[TASK REQUIREMENTS]:
In the listing below, pick out lines with "pixels".

[SUPPLIED INFORMATION]:
+++

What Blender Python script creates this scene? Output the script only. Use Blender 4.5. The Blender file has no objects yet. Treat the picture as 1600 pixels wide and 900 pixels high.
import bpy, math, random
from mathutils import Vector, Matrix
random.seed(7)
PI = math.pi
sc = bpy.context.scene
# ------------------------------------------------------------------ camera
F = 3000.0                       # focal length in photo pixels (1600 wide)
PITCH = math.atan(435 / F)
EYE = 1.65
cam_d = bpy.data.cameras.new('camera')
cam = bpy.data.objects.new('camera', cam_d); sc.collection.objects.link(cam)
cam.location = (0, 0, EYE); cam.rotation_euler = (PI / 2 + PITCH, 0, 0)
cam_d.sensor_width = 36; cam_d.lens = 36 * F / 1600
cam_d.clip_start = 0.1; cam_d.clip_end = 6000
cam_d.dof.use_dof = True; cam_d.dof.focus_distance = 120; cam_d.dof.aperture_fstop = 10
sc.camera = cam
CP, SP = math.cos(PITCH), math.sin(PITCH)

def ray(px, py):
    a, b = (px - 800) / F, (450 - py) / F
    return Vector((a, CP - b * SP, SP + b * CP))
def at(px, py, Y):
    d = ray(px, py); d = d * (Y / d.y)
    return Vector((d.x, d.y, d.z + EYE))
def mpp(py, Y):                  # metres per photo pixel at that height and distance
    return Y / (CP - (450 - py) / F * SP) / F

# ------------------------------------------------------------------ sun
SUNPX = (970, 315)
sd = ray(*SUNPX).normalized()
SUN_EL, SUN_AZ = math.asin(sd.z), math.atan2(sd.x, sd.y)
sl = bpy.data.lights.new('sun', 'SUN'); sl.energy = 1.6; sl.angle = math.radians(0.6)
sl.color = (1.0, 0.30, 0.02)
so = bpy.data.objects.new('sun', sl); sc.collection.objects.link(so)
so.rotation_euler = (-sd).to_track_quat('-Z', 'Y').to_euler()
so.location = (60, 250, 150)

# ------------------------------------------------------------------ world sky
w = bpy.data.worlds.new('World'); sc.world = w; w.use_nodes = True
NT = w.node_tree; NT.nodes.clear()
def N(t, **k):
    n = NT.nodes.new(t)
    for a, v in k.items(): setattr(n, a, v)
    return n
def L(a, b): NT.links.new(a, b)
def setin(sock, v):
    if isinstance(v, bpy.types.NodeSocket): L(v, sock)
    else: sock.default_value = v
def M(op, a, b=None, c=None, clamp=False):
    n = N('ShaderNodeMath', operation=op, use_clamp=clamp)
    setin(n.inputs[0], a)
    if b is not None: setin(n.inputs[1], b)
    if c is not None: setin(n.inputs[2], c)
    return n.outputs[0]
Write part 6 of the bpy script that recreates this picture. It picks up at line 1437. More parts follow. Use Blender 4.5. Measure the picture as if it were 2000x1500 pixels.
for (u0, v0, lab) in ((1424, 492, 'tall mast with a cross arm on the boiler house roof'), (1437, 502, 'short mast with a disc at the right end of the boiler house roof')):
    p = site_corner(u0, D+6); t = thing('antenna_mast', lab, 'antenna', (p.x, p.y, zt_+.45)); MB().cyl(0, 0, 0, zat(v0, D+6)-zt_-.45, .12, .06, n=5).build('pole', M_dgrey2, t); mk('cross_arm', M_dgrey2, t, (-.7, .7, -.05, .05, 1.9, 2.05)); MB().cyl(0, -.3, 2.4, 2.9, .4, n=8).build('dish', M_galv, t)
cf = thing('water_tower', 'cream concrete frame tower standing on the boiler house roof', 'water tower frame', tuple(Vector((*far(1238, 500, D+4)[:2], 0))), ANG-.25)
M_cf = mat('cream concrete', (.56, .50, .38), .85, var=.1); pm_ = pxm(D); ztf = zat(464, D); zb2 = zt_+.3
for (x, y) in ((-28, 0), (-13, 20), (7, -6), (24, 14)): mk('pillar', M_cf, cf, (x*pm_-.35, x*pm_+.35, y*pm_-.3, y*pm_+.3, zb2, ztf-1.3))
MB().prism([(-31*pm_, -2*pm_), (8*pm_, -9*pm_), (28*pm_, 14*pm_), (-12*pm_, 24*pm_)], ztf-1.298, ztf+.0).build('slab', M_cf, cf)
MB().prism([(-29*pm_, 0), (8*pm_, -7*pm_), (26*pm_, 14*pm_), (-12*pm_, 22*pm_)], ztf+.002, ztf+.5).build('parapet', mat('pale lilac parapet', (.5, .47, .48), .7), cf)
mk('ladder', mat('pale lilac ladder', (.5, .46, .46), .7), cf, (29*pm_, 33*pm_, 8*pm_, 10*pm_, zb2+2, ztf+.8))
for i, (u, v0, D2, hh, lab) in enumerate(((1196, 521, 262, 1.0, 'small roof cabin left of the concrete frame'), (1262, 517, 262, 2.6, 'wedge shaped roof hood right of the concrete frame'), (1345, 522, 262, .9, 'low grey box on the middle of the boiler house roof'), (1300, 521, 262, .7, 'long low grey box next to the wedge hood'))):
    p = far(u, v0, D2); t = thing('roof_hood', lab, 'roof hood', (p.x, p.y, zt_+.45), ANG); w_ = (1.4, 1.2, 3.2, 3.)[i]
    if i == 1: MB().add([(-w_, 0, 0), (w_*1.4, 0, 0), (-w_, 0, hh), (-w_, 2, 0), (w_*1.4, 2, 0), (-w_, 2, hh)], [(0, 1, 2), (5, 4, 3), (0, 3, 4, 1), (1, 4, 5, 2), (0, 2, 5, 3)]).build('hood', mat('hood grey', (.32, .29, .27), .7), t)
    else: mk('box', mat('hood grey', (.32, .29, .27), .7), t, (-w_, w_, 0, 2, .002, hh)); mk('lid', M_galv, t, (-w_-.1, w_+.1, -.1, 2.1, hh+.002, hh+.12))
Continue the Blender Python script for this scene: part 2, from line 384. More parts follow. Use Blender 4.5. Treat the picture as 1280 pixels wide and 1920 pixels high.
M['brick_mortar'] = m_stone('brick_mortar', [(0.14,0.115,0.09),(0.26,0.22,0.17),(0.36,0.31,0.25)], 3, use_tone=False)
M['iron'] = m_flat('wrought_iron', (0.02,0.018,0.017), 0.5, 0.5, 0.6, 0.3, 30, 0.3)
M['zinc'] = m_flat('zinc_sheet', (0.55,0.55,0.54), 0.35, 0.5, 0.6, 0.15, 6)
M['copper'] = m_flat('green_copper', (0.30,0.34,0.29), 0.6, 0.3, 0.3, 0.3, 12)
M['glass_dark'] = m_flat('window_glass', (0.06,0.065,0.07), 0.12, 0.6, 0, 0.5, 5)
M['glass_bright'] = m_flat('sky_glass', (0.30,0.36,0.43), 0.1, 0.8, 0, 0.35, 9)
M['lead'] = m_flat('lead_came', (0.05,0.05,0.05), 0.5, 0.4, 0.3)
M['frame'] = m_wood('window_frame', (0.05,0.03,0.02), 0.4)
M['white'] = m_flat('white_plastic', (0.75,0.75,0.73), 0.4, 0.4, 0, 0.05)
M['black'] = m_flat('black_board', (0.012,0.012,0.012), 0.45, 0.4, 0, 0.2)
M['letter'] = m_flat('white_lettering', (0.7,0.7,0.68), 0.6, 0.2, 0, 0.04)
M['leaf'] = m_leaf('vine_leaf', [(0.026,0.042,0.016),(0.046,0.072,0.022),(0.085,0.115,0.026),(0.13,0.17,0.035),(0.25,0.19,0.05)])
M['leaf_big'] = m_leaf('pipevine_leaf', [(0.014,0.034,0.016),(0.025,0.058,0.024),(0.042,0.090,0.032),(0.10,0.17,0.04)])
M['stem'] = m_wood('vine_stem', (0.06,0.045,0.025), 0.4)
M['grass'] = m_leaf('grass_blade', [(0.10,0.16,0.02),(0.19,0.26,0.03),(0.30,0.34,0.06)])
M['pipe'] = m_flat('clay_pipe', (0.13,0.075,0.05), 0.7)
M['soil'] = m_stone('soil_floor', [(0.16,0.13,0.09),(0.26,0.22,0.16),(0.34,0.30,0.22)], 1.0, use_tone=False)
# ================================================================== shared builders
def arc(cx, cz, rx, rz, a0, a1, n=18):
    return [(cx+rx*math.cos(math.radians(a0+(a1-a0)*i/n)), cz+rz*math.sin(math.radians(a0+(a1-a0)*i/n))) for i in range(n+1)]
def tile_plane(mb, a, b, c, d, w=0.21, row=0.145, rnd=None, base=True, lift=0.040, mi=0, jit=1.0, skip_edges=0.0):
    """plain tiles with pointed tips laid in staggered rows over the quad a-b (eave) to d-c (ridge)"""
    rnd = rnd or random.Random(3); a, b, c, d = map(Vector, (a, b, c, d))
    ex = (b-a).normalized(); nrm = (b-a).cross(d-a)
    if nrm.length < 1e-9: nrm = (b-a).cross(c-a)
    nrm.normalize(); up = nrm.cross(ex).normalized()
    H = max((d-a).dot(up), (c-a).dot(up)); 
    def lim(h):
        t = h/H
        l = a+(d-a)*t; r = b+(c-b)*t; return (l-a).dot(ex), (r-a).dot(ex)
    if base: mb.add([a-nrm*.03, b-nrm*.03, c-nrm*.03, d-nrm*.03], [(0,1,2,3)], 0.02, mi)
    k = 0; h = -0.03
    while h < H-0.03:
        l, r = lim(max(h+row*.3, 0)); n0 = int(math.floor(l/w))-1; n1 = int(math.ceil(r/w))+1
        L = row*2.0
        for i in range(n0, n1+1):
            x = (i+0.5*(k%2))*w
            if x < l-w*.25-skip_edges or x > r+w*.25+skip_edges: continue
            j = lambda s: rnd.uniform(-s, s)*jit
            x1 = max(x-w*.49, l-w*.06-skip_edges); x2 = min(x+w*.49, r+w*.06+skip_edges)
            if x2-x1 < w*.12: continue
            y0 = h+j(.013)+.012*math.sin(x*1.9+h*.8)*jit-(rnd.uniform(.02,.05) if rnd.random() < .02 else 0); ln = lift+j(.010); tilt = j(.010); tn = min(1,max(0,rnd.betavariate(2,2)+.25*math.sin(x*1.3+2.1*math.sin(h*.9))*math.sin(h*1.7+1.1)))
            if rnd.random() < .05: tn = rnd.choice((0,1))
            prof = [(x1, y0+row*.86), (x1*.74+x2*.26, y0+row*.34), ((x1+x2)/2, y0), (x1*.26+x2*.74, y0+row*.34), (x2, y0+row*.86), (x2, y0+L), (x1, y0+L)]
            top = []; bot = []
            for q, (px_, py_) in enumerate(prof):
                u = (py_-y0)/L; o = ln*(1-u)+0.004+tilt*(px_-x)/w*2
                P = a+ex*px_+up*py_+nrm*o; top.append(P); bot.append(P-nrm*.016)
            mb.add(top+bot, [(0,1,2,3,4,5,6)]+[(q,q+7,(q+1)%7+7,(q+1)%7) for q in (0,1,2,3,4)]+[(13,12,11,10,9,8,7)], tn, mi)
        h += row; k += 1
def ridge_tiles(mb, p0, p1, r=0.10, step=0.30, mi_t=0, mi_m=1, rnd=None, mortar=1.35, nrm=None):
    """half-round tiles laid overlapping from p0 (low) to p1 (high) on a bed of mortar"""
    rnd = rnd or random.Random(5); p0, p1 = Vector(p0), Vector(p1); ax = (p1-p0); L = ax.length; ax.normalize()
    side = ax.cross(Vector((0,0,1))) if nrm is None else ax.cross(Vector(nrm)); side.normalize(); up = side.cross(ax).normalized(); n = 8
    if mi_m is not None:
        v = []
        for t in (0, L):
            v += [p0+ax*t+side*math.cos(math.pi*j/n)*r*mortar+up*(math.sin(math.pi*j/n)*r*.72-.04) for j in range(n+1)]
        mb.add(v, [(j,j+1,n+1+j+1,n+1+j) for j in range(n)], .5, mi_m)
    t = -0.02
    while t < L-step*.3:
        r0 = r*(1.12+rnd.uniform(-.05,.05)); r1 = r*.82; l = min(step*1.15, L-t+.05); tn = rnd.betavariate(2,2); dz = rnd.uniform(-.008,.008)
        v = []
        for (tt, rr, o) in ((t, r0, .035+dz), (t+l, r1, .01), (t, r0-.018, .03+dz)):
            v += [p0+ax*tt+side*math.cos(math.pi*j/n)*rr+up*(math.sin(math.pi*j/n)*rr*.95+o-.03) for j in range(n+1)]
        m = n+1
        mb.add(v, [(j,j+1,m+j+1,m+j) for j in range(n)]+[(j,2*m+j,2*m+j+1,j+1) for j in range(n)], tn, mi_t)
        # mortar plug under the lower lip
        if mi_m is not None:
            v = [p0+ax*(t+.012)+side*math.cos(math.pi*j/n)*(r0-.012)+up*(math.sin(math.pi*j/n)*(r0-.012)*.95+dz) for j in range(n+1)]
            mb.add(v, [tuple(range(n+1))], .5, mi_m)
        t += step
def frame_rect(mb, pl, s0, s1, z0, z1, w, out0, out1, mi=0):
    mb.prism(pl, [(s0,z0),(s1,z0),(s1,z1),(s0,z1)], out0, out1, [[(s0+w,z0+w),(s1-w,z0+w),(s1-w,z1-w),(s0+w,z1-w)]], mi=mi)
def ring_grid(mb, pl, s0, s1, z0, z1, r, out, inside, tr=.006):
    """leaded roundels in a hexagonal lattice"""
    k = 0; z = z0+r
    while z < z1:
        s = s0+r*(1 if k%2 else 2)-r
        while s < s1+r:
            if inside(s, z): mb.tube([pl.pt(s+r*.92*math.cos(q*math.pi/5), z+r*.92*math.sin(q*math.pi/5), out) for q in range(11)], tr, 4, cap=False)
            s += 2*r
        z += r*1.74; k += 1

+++

[TASK RESULT]:
What Blender Python script creates this scene? Output the script only. Use Blender 4.5. The Blender file has no objects yet. Treat the picture as 1600 pixels wide and 900 pixels high.
F = 3000.0                       # focal length in photo pixels (1600 wide)
Write part 6 of the bpy script that recreates this picture. It picks up at line 1437. More parts follow. Use Blender 4.5. Measure the picture as if it were 2000x1500 pixels.
Continue the Blender Python script for this scene: part 2, from line 384. More parts follow. Use Blender 4.5. Treat the picture as 1280 pixels wide and 1920 pixels high.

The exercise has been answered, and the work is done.